I find a representational element in the paintings of the 1950s after the pure abstraction of the late 1940s as if the essence of the world around him is now being distilled for the canvas. “All paintings,” Diebenkorn said, “start out of a mood, out of a relationship with things or people, out of a complete visual impression.” The California light is there, the browns of the California landscape, and the pastel blues of the sky. In a similar way, I find an abstract element in even his much more representational work of the late 1950s and early 1960s.

Some critics thought Diebenkorn’s work was erratic, some called him a ‘traitor’ to Abstract Expressionism, and some simply dismissed him as no longer of being of interest. Diebenkorn had a much calmer view of the matter. “Abstract,” he said, “literally means to draw from or separate. In this sense every artist is abstract… a realistic or non-objective approach makes no difference. The result is what counts.” Timothy Burgard, the curator of the de Young, believes that Diebenkorn’s paintings always hovered between abstraction and depiction, a quality he called ‘oscillation’ and that he believes can be seen throughout the work in the exhibition. Diebenkorn has said that he turned his back on abstract painting because it became too easy for him. He needed the constraints that representation placed on him as something to struggle against.

After seeing the paintings for myself, I prefer to take Diebenkorn’s view of his evolution. “I was never throwing things away when I switched from one way of painting to another. You can see a continuum from representation to abstraction, although I must say it never felt like a smooth transition while I was in the middle of it.”

The exhibition at the de Young ends at this point in Diebenkorn’s career. In addition to the many paintings, there are figure drawings. Diebenkorn worked from the live model for virtually his whole career, though he mainly saw it as a form of training. There are also various serigraphs and prints. When Deb left the exhibition, she was so moved by what she had seen that she simply went off to take some time for reflection.

“I was never throwing things away when I switched from one way of painting to another. You can see a continuum from representation to abstraction, although I must say it never felt like a smooth transition while I was in the middle of it.”

Though I meant to write only about this particular experience at the de Young Museum, I find it impossible to neglect what came next for this artist. The exhibition may have ended in the year 1966, but Diebenkorn’s work most certainly did not. In that year, he and his wife, Phyllis, moved from San Francisco so he could take up a teaching position at UCLA. For the next twenty-five years, he returned to nonrepresentational art, painting hundreds of abstractions, many of which comprise the sublime geometry of the “Ocean Park” series, so named because he maintained a studio for many years in the Ocean Park section of Santa Monica. After years away from pure abstract painting, his return is that of an artist of consummate mastery.
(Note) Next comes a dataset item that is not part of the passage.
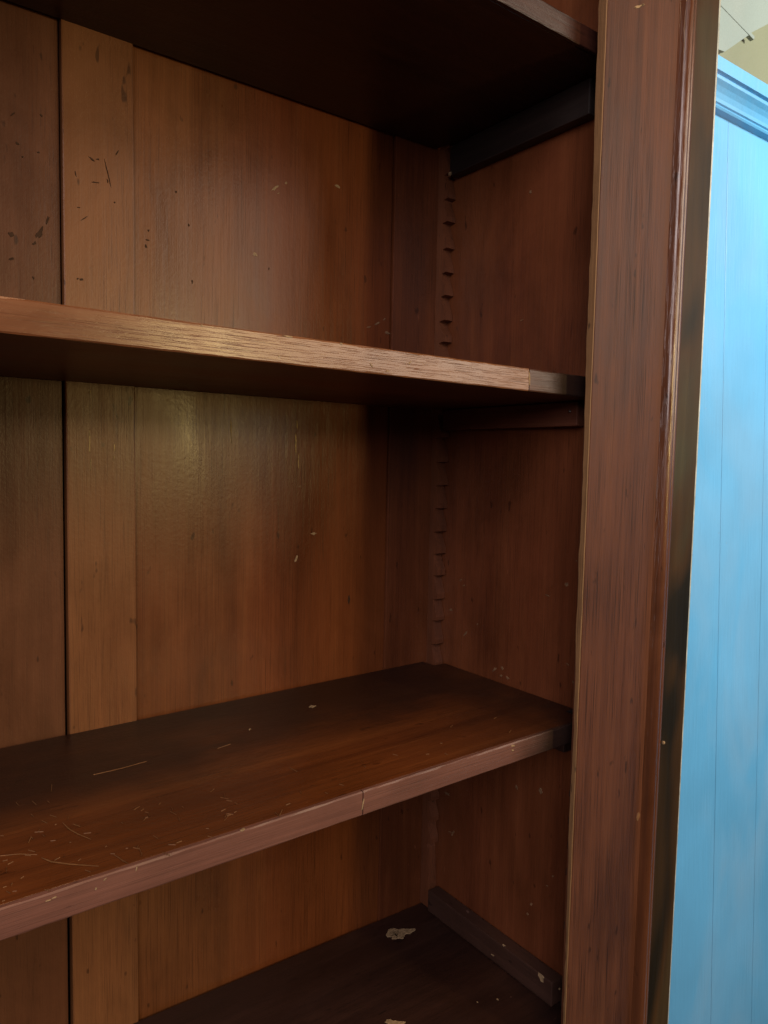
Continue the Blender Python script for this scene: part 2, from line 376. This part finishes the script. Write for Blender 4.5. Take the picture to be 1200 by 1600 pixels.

A comparison of “Sausalito #3,” painted in all its frantic energy in 1948, with the equally abstract “Ocean Park #129” and its suppressed energy beneath an outward calm speaks volumes about the distance traveled by this great painter.

And finally, in the very last years of his life,

Untitled #7 1991

Untitled #7 1991

The New York Times wrote upon his death in 1993, “From the beginning of his career, in the late 1940s, he won admirers and exhibited widely. But the distance, both physical and psychological, that he maintained from New York tended to put him out of step with art-world fashion, and it caused either consternation or indifference in many critics. When Abstract Expressionism was ascendant in New York in the 1950s, Mr. Diebenkorn switched from abstraction to figuration. When Pop Art made figuration fashionable in the 1960s, he switched back to abstraction.”

Well, that’s true as far as it goes. But I see a different story playing out. I see a restless quest by a quiet man for a purity of expression that few us even know exists. The Ocean Park paintings are the magnificent culmination of this quest begun so many years before. Perhaps it is best to give Mr. Diebenkorn himself the last words:

“If what a person makes is completely and profoundly right according to his lights, then this work contains the whole man. A work which falls short of this content is only of passing value and lends itself to arbitrariness and fragmentation.”

For an audio interview with Richard Diebenkorn, visit:  Diebenkorn Interview

It is a long interview, and it gets off to a slow (boring) start, but it becomes very interesting as Diebenkorn explains his life and work in his own words. He was a precise and articulate man who was quite self-aware. It’s worth listening to.

Other quotes from Richard Diebenkorn on the artistic process:

I don’t go into the studio with the idea of ‘saying’ something. What I do is face the blank canvas and put a few arbitrary marks on it that start me on some sort of dialogue.

I came to mistrust my desire to explode the picture and supercharge it in some way… what is more important is a feeling of strength in reserve – tension beneath calm.

When I am halfway there with a painting, it can occasionally be thrilling… But it happens very rarely; usually, it’s agony… I go to great pains to mask the agony. But the struggle is there. It’s the invisible enemy.